Much of Morales’s work depicts “unknown” people—the rest of us, dancing, cooking, working, planting food, marching and protesting. The colors are earthy and the figures are as diverse as all the world’s peoples. His inspirations since the early 1970s have been current events that, with his scratchboard technique and warm palate of colored inks, become timeless.


“Making social change doesn’t happen by making pretty pictures, but because of people organizing,” the slim, quiet 50-something bearded artist says. “The Northland Poster Collective believed in community. We believed in connecting art to whatever people were doing in the community. Sometimes the art created only works for that particular moment. Other times it can live beyond that moment. That’s how I expect it to continue to work.”


Early on, Morales was drawn to workers trying to unionize their workplaces and he’s brought back some of those early posters. With a simpler style than that he’s known for, many use humor. Labor organizing threads through his life’s work. Future plans include teaching workshops at his studio for those who want to incorporate art with activism.


With a deep sense of place, Morales never forgets we’re living on a fragile planet. The ground under the figures’ feet is almost tangible; brilliant colored flowers almost have a scent; the night breeze or a blazing sun emanate from various images. In one of his most iconic posters, responding to Hurricane Katrina, the stench of stagnant waters and weary endurance is captured in the figure of a man carrying a woman through the flood.
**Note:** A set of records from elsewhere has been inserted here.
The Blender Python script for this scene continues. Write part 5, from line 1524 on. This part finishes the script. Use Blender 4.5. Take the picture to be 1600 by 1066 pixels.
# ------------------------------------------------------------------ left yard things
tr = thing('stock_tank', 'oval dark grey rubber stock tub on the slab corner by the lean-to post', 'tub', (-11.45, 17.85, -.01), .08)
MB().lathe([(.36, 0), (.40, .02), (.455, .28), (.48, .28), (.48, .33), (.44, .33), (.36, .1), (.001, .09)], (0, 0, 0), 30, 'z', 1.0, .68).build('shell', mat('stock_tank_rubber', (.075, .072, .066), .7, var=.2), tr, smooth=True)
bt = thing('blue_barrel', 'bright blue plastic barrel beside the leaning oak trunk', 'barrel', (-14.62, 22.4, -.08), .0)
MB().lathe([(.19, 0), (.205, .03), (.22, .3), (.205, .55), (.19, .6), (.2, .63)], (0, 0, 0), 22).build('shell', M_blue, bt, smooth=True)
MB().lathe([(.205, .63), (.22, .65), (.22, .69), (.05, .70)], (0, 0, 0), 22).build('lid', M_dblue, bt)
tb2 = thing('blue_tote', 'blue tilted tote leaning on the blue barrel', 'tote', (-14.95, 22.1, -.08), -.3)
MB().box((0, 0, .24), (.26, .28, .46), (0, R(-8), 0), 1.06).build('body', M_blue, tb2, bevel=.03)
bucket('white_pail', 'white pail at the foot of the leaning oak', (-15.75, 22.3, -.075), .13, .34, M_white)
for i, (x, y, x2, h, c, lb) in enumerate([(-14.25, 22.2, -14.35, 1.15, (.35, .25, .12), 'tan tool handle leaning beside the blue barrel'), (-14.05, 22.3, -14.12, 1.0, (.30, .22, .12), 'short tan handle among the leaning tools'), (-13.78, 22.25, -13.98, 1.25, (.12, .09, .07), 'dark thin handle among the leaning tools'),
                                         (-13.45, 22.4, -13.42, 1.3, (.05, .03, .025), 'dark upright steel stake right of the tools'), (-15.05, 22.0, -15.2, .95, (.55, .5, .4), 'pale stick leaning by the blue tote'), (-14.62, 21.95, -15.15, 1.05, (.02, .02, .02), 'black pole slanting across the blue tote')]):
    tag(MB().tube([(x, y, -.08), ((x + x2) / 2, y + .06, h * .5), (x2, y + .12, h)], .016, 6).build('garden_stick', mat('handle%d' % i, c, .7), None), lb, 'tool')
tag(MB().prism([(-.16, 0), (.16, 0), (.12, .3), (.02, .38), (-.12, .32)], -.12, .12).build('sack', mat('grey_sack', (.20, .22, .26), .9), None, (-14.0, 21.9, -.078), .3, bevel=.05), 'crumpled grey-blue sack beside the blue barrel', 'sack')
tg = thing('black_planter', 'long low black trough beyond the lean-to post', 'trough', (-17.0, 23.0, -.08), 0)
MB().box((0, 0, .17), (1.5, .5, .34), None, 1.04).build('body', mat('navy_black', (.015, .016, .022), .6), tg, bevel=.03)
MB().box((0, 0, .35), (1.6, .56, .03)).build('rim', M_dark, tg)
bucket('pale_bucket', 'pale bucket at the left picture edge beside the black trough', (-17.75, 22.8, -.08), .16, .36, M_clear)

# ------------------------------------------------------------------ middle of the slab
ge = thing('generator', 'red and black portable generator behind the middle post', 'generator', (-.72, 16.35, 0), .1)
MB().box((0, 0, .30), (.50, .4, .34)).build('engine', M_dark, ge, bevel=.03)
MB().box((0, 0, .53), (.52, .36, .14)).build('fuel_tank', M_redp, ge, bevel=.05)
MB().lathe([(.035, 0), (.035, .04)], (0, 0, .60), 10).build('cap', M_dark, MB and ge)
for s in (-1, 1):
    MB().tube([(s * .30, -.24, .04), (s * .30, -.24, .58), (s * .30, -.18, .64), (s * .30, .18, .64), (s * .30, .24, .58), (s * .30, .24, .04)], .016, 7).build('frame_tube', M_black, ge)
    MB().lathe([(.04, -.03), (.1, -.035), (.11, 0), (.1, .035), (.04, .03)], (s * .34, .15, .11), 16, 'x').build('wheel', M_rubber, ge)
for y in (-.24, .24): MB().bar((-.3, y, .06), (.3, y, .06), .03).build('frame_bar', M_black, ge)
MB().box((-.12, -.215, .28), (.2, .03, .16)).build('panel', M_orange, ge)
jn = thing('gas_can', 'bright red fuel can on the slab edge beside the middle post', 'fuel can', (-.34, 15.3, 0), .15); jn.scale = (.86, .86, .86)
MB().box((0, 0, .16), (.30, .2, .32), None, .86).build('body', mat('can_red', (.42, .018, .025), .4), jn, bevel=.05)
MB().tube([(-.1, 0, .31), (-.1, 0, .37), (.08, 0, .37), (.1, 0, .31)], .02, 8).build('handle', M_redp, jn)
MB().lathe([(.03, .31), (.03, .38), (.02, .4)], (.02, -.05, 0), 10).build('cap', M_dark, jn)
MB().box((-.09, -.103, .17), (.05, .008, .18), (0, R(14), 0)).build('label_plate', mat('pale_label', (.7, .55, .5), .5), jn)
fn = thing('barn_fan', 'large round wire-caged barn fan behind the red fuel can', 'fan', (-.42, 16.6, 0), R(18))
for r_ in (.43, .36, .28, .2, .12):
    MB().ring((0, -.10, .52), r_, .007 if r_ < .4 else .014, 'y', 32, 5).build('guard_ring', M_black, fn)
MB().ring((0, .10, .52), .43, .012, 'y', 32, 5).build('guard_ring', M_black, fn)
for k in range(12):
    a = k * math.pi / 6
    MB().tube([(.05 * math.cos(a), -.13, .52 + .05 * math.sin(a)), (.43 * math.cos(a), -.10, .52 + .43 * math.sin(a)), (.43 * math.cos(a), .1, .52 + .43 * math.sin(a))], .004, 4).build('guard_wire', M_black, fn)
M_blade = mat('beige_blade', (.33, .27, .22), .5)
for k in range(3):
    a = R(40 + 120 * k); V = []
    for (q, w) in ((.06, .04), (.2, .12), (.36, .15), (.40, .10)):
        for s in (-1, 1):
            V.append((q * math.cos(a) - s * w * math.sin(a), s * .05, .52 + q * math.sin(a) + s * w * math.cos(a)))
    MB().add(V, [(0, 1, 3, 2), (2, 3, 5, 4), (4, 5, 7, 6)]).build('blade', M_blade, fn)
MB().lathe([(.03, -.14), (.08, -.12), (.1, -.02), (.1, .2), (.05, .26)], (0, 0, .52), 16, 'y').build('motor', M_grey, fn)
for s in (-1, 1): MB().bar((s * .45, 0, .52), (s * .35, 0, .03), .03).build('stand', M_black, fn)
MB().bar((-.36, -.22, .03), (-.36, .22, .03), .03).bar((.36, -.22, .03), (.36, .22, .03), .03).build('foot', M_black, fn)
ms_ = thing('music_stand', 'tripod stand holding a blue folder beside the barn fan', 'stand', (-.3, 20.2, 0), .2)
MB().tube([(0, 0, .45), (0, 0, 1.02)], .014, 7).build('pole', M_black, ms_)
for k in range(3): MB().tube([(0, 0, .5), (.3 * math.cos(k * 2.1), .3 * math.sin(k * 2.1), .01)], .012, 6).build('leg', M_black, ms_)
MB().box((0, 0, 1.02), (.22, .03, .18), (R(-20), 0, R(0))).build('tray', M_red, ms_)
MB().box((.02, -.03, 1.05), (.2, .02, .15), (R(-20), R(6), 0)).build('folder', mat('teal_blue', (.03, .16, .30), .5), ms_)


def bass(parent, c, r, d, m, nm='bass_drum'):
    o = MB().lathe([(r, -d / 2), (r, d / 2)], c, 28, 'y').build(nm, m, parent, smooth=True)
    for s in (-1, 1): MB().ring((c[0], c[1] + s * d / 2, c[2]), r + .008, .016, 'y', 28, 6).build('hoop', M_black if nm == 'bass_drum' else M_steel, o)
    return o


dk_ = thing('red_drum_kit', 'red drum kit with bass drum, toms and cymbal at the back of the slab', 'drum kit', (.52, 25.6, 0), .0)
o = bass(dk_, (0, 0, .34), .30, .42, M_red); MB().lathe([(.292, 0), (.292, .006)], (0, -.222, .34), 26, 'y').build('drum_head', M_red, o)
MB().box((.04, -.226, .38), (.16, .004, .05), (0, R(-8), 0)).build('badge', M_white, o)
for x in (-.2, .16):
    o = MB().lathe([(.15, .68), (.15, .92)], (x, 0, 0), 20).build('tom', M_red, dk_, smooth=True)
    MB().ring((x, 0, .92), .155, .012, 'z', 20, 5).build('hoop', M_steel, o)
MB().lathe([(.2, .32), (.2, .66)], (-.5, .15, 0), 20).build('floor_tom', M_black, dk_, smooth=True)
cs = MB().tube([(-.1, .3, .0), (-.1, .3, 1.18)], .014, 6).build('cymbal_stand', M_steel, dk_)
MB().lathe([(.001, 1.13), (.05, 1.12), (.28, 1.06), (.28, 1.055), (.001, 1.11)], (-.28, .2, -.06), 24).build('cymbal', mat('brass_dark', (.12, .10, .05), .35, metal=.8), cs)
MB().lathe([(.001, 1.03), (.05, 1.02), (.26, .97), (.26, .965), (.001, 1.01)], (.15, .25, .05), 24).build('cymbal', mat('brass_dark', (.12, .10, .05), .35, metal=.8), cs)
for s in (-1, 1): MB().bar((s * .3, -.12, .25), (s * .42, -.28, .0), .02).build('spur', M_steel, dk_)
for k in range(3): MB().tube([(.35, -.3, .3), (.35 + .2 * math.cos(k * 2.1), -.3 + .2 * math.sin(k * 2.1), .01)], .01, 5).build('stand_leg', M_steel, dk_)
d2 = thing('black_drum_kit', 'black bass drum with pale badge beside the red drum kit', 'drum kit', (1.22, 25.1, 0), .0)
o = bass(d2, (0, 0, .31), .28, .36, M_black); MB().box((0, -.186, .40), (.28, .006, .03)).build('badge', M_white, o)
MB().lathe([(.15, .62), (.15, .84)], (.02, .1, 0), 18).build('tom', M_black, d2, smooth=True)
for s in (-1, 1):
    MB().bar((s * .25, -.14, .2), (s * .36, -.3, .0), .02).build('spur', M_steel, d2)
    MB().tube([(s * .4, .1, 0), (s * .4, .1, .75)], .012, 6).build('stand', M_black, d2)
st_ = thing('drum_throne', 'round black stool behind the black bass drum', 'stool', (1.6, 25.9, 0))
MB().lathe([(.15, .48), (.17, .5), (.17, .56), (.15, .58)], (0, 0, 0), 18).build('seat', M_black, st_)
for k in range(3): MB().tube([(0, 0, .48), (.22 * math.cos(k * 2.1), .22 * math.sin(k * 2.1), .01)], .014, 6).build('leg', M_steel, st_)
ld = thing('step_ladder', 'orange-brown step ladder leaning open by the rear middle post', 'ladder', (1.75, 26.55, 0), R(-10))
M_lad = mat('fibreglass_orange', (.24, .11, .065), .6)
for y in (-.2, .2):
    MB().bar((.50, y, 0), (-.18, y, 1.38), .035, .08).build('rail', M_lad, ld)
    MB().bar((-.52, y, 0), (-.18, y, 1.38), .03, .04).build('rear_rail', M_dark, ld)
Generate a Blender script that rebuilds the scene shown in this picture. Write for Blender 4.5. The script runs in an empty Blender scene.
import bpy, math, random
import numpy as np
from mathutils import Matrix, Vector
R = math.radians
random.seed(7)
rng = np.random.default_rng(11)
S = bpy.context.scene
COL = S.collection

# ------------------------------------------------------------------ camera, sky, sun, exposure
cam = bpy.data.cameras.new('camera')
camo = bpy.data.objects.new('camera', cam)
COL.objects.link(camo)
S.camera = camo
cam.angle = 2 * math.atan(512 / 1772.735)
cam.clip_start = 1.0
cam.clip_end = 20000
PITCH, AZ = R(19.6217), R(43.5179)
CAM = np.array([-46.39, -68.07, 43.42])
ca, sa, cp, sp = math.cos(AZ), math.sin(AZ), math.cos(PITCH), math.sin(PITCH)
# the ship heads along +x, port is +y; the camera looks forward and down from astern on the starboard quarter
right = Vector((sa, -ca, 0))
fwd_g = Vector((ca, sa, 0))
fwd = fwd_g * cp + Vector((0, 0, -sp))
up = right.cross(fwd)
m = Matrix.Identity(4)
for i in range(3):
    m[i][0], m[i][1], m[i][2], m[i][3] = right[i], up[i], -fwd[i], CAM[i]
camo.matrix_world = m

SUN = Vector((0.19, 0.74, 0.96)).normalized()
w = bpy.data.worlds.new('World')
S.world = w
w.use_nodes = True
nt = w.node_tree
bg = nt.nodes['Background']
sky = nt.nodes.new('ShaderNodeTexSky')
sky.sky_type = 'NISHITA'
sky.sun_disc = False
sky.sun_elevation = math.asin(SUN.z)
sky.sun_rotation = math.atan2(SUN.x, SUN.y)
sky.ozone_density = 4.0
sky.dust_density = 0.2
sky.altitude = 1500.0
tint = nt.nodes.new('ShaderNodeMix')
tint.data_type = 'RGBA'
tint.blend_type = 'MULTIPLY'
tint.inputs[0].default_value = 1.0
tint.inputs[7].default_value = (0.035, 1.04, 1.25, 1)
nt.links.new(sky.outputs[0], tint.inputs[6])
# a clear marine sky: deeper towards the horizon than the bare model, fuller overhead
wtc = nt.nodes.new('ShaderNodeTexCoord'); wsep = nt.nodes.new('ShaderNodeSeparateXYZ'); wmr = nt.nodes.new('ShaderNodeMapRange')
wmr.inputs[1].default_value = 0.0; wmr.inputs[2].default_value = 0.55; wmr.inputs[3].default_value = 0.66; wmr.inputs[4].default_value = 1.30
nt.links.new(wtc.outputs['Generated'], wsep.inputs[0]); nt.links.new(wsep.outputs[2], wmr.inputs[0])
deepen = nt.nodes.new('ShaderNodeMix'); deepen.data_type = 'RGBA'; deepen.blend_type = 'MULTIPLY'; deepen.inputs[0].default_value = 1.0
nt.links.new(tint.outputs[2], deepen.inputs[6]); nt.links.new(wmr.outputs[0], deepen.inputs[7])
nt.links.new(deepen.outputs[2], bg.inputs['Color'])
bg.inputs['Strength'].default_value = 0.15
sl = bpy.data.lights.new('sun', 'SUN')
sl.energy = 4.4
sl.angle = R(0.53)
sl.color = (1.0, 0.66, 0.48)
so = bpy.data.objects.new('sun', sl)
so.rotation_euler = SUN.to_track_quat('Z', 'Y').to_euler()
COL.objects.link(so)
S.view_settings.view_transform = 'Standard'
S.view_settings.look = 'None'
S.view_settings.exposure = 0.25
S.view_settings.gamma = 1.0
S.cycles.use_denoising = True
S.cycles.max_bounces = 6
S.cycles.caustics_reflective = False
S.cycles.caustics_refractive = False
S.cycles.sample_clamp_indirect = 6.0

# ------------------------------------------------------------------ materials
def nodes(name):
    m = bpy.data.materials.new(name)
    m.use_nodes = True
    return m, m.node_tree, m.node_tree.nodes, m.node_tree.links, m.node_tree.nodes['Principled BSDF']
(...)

“When Katrina happened, the poster was done within two days of the hurricane,” he quietly remembers. “I couldn’t sleep until I got that [image] out of my system. I knew that if it meant something to me, it would mean something to them.”


Like Diego Rivera, the great Mexican muralist, Morales honors all the sweat and energy of invisible people making the clothes we wear, putting food on our tables and keeping daily life going. Unlike much “protest art,” most of Morales’s work expresses the joy of solidarity as people fight for social change.